How are the rookies performing? What about the players that the team signed in free agency? Who is missing time with injuries, and when are they going to be back? What are the coaches saying about what they are going to do this season that might be different from how it was a year ago?
These are the sorts of questions among many others that we have been exploring on a daily basis and will continue to do so. Football has become a year-round pastime and there is always a question to be asked, though there is rarely a concrete answer, as I’ve learned in my years of doing this.
Question: Do you consider the New England Patriots of the 2000s and beyond the greatest dynasty in NFL history?
The Pittsburgh Steelers may have won four Super Bowls over six seasons during their dynasty era of the 1970s, but it took them a quarter of a century to get their fifth. The New England Patriots have won six Super Bowls in a short span of time than it took for the Steelers to get from four to five.
The Patriots’ success in this millennium has been such that you could reasonably separate their achievements into two separate dynasties, the first taking place in the early 2000s and the second encompassing the past five years.
But there are too many reasons to connect the two eras from 2001 through 2018. For one, they have had the same quarterback and head coach the entire time. The only time they failed to make the playoffs during that entire stretch was in 2008 when Tom Brady was injured, and they went 11-5 that year. The Patriots were 11-5 this year and had a bye week.

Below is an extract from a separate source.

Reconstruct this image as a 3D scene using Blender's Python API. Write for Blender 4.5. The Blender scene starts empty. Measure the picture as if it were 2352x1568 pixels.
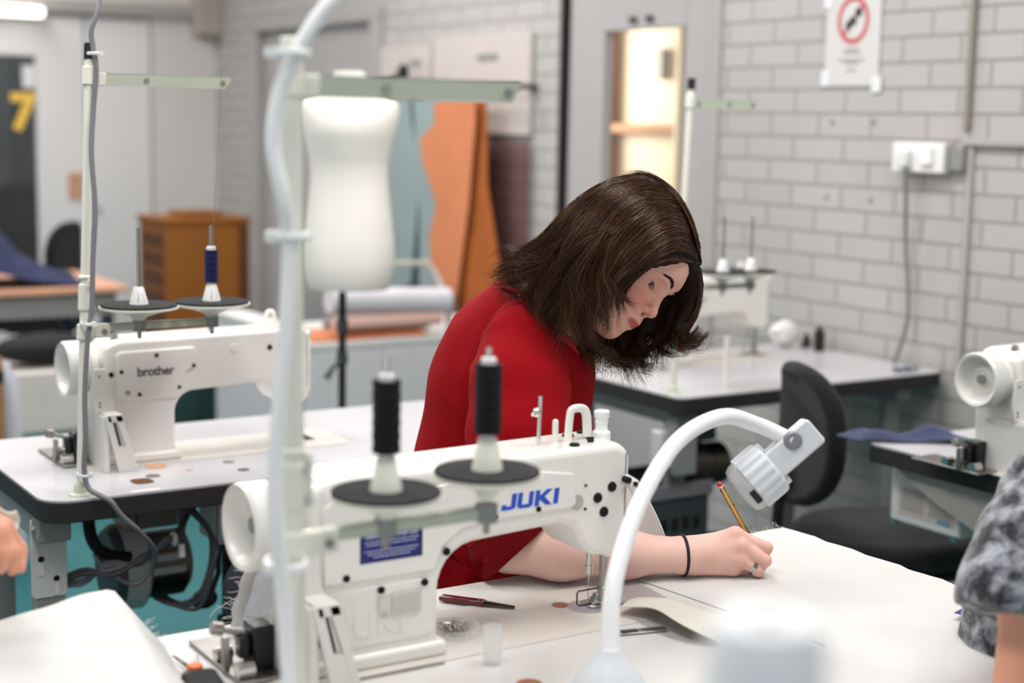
import bpy, bmesh, math, random
import numpy as np
from mathutils import Vector, Matrix
random.seed(7); RNG = np.random.default_rng(7)
SC = bpy.context.scene
COL = SC.collection
PI = math.pi
# ------------------------------------------------------------------ camera, world, lamps, exposure
YAW, PITCH, ROLL = 0.57002, 0.14177, 0.01868
CAM = Vector((0, 0, 1.45))
F0 = Vector((math.sin(YAW), math.cos(YAW), 0)); R0 = Vector((math.cos(YAW), -math.sin(YAW), 0))
FW = F0 * math.cos(PITCH) - Vector((0, 0, 1)) * math.sin(PITCH)
U0 = R0.cross(FW)
RT = R0 * math.cos(ROLL) + U0 * math.sin(ROLL)
UP = -R0 * math.sin(ROLL) + U0 * math.cos(ROLL)
cd = bpy.data.cameras.new('camera'); cam = bpy.data.objects.new('camera', cd); COL.objects.link(cam)
cd.sensor_width = 36; cd.lens = 3500 / 2352 * 36; cd.clip_start = 0.05; cd.clip_end = 60
cam.matrix_world = Matrix(((RT.x, UP.x, -FW.x, CAM.x), (RT.y, UP.y, -FW.y, CAM.y), (RT.z, UP.z, -FW.z, CAM.z), (0, 0, 0, 1)))
cd.dof.use_dof = True; cd.dof.focus_distance = 2.40; cd.dof.aperture_fstop = 2.3
SC.camera = cam
w = bpy.data.worlds.new('world'); SC.world = w; w.use_nodes = True
w.node_tree.nodes['Background'].inputs[0].default_value = (0.93, 0.96, 1.0, 1)
w.node_tree.nodes['Background'].inputs[1].default_value = 0.75
SC.view_settings.view_transform = 'Standard'; SC.view_settings.look = 'None'
SC.view_settings.gamma = 1; SC.view_settings.exposure = 0.22; SC.view_settings.use_curve_mapping = False
SC.cycles.max_bounces = 6; SC.cycles.diffuse_bounces = 3; SC.cycles.glossy_bounces = 3
SC.cycles.transparent_max_bounces = 8; SC.cycles.transmission_bounces = 4; SC.cycles.caustics_reflective = False
SC.cycles.caustics_refractive = False; SC.cycles.sample_clamp_indirect = 4
LAMPS = [(0.3, 1.2), (2.1, 1.2), (0.3, 3.3), (2.2, 3.3), (0.6, 5.6), (2.4, 5.6), (1.6, 7.8)]
LAMP_W = 27.5
for lx, ly in LAMPS:
    ld = bpy.data.lights.new('ceiling_lamp_light', 'AREA'); ld.shape = 'RECTANGLE'; ld.size = 0.6; ld.size_y = 1.3
    ld.energy = LAMP_W * (.82 if ly < 2 and lx < 1 else 1.15 if ly < 6 else 1.0); ld.color = (1.0, 0.978, 0.962)
    lo = bpy.data.objects.new('ceiling_lamp_light', ld); COL.objects.link(lo); lo.location = (lx, ly, 2.90)
# ------------------------------------------------------------------ materials
def s2l(c): return c / 12.92 if c <= .04045 else ((c + .055) / 1.055) ** 2.4
def rgb(h, k=1.0):
    h = h.lstrip('#'); return tuple(s2l(int(h[i:i + 2], 16) / 255) * k for i in (0, 2, 4)) + (1,)
def mat(name, col, rough=.5, metal=0, var=0, vs=8, bump=0, bs=60, spec=.5, coat=0, sheen=0, trans=0, alpha=1, sss=0, emit=None, es=1, stretch=None, ior=1.45):
    m = bpy.data.materials.new(name); m.use_nodes = True; nt = m.node_tree; b = nt.nodes['Principled BSDF']
    c = rgb(col) if isinstance(col, str) else tuple(col) + (1,) * (4 - len(col))
    b.inputs['Base Color'].default_value = c; b.inputs['Roughness'].default_value = rough; b.inputs['Metallic'].default_value = metal
    b.inputs['Specular IOR Level'].default_value = spec; b.inputs['Coat Weight'].default_value = coat; b.inputs['Sheen Weight'].default_value = sheen
    b.inputs['Transmission Weight'].default_value = trans; b.inputs['Alpha'].default_value = alpha; b.inputs['IOR'].default_value = ior
    if sss: b.inputs['Subsurface Weight'].default_value = sss; b.inputs['Subsurface Radius'].default_value = (1, .35, .2); b.inputs['Subsurface Scale'].default_value = .008
    if emit: b.inputs['Emission Color'].default_value = rgb(emit); b.inputs['Emission Strength'].default_value = es
    tc = nt.nodes.new('ShaderNodeTexCoord'); src = tc.outputs['Object']
    if stretch:
        mp = nt.nodes.new('ShaderNodeMapping'); mp.inputs['Scale'].default_value = stretch; nt.links.new(src, mp.inputs[0]); src = mp.outputs[0]
    if var:
        n = nt.nodes.new('ShaderNodeTexNoise'); n.inputs['Scale'].default_value = vs; n.inputs['Detail'].default_value = 5; nt.links.new(src, n.inputs['Vector'])
        r = nt.nodes.new('ShaderNodeValToRGB'); r.color_ramp.elements[0].position = .3; r.color_ramp.elements[1].position = .7
        r.color_ramp.elements[0].color = tuple(max(0, x * (1 - var)) for x in c[:3]) + (1,); r.color_ramp.elements[1].color = tuple(min(1, x * (1 + var * .5)) for x in c[:3]) + (1,)
        nt.links.new(n.outputs['Fac'], r.inputs[0]); nt.links.new(r.outputs[0], b.inputs['Base Color'])
    if bump:
        n2 = nt.nodes.new('ShaderNodeTexNoise'); n2.inputs['Scale'].default_value = bs; n2.inputs['Detail'].default_value = 3; nt.links.new(src, n2.inputs['Vector'])
        bp = nt.nodes.new('ShaderNodeBump'); bp.inputs['Strength'].default_value = bump; bp.inputs['Distance'].default_value = .004
        nt.links.new(n2.outputs['Fac'], bp.inputs['Height']); nt.links.new(bp.outputs[0], b.inputs['Normal'])
    return m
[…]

The longest stretch in the past 18 years in which the Patriots did not reach the Super Bowl was three years, between their loss in 2007 following an undefeated regular season and leading up to a second loss in 2011. They have reached the Super Bowl in consecutive seasons more often than they have missed it for three or more years. And they’ve gone 6-3 in the Super Bowl over thost 18 years.
Does that make them the greatest dynasty in NFL history, in comparison to the Dallas Cowboys of the 1990s, the San Francisco 49ers of the 1980s, the Steelers of the 1970s, and the Green Bay Packers of the 1960s?